In this context, I was struck by a video of Bill Thompson, former Comptroller and candidate for mayor (NOTE: I endorse John Liu with Thompson as my second choice, so no real bias here!) tearing up at the Shiva of a Jewish family killed by a hit and run driver:
Now the cops did respond to this particular traffic offense. But when I see, pretty much daily, cars actually run red lights and cut off cops, ambulances and fire trucks while cops watch and do nothing, I wonder what these cops are thinking. They are destroying their own credibility. Having lived in cities from Los Angeles to Kyoto, Japan, I can say I have never seen cops that have a harder job than the NYPD, but also let so many crimes go in front of their own faces, and get so little respect from the people they serve. From what I see, the NYPD is way overworked and underpaid, but also has created the worst kind of laziness I have seen in public servants and this DIRECTLY leads to the NYPD being (undeservedly I believe) one of the LEAST respected and obeyed police forces in America.

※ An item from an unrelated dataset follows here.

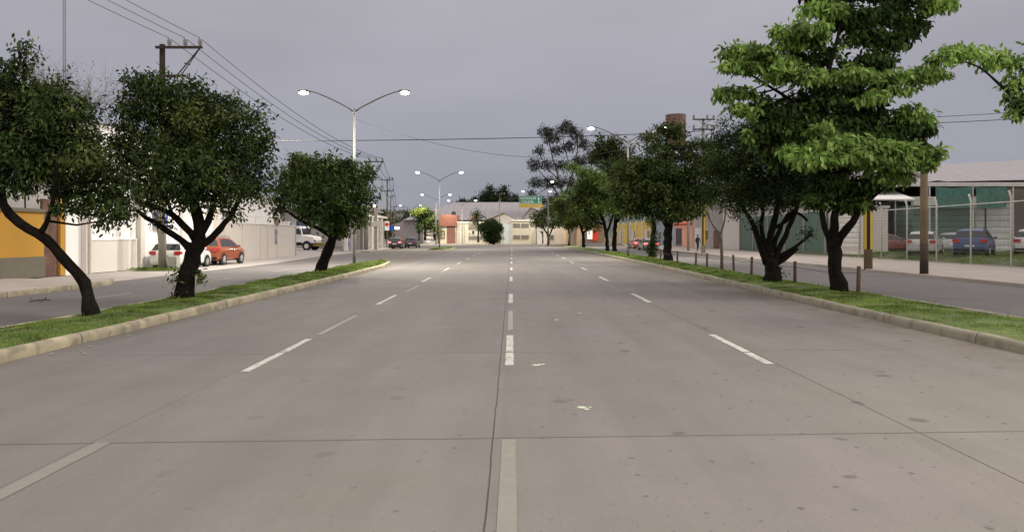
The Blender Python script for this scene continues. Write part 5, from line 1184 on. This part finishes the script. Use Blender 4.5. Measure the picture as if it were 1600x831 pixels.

Look, ANYWHERE in California, if you see a police car or are near a KNOWN police station you slow down and start obeying every law you can think of. Not so in NYC where running red lights and breaking other traffic laws RIGHT IN FRONT OF AN NYPD COP gets ignore by cops. So no one wants to listen to cops.
When the NYPD blatantly sits back when drivers ignore traffic laws, people die and respect for cops goes down. When the NYPD seems more interested in beating up protesters than catching someone who is sexually harassing women (a situation not so long ago experienced in Brooklyn) then people get hurt and respect for cops goes down.
I am criticizing the NYPD here. but I am doing so in the context of what I see as a pattern of poor law enforcement that actually lowers the reputation of our cops and perpetuates a "lazy" image of cops in NYC certainly compared to the image I know from Los Angeles. Again, I think the NYPD are among the hardest working and worst paid (thank you Bloomberg and Quinn!) people in America. But when people I know call in about a traffic offense and are blown off or when I call in AT THE ADVUCE OF TWO BANKS, THE FBI AND THE FTC, and I am blown off by my local precinct, I can't help but feel that our cops aren't doing a good job.